Имя однокурсницы внезапно всплывет из подтекста, когда Вознесенский, завороженный красной церковью Григория Неокесарийского при Полянке, напомнит печальную историю Андрея Савинова — духовника Алексея Михайловича, обвенчавшего царя с Натальей Кирилловной Нарышкиной. С Савиновым потом расправились, умер он в далекой ссылке. Храм чаровал поэта и этой историей, озаренной земными соблазнами, и сочными именами мастеров-строителей — Карпа Губы, Ивана Кузнечика, Семена Полубеса. И складывались строчки — про Нарышкину? про Головину? про ту и другую, и какую-то третью? Смыслы, как и имена, вечно наплывают у Вознесенского один на другой:
Я понял тайну зодчего,
Портрет его нахальный,
И, опустивши очи,
Шепчу тебе: «Наталья…»
А в XXI веке, уже на склоне лет, он напишет «Памяти Наташи Головиной». «Дружили как в кавалерии. / Врагов посылали на… / Учила меня акварелить / Наташа Головина».

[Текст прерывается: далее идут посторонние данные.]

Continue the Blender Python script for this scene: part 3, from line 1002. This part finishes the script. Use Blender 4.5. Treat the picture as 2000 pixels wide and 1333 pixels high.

Про смыв кистей и слив страстей. «Когда мы в Никольском-Урюпине / обнимались под сериал, / доцент Хрипунов, похрюкивая, / хрусть томную потирал».
И отчаянное на прощание: «Была ты скуласта, банзаиста. / Я гол и тощ, как горбыль. / Любил ли тебя? Не знаю. / Оказывается — любил. / Мы были с тобою в паре. / Потом я пошел один».
Но это аж полвека спустя. А пока еще хрюкает доцент Хрипунов, еще моются кисти, еще смотрит со стены «Ночь»…
Друг, не пой мне песню о Сталине
Однажды студента Вознесенского исключали из комсомола. Он, редактор курсовой стенгазеты, написал статью о художнике Матиссе — импрессионистов тогда как раз выставили в Музее им. Пушкина. Как это было — вспоминает поэт:
«„О Ма́тиссе?!“ — кричал возмущенный прибывший в институт секретарь райкома.
По правде сказать, преступление мое было не только в импрессионистах. Посреди всей газеты сверкал золотой трубач, и из его трубы вылетали ноты: „До-ре-ми-до-ре-до!“ Именно так отвечали надоевшим слушателям джазисты той поры — „А иди ты на!..“
В группе у нас был фронтовик Валера, который играл на баяне. Чистый, наивный, заикаясь от контузии, он пришел в партком и расшифровал значение наших нот. Он считал, что партия должна знать это изречение. И кроме этого в газете было достаточно грехов.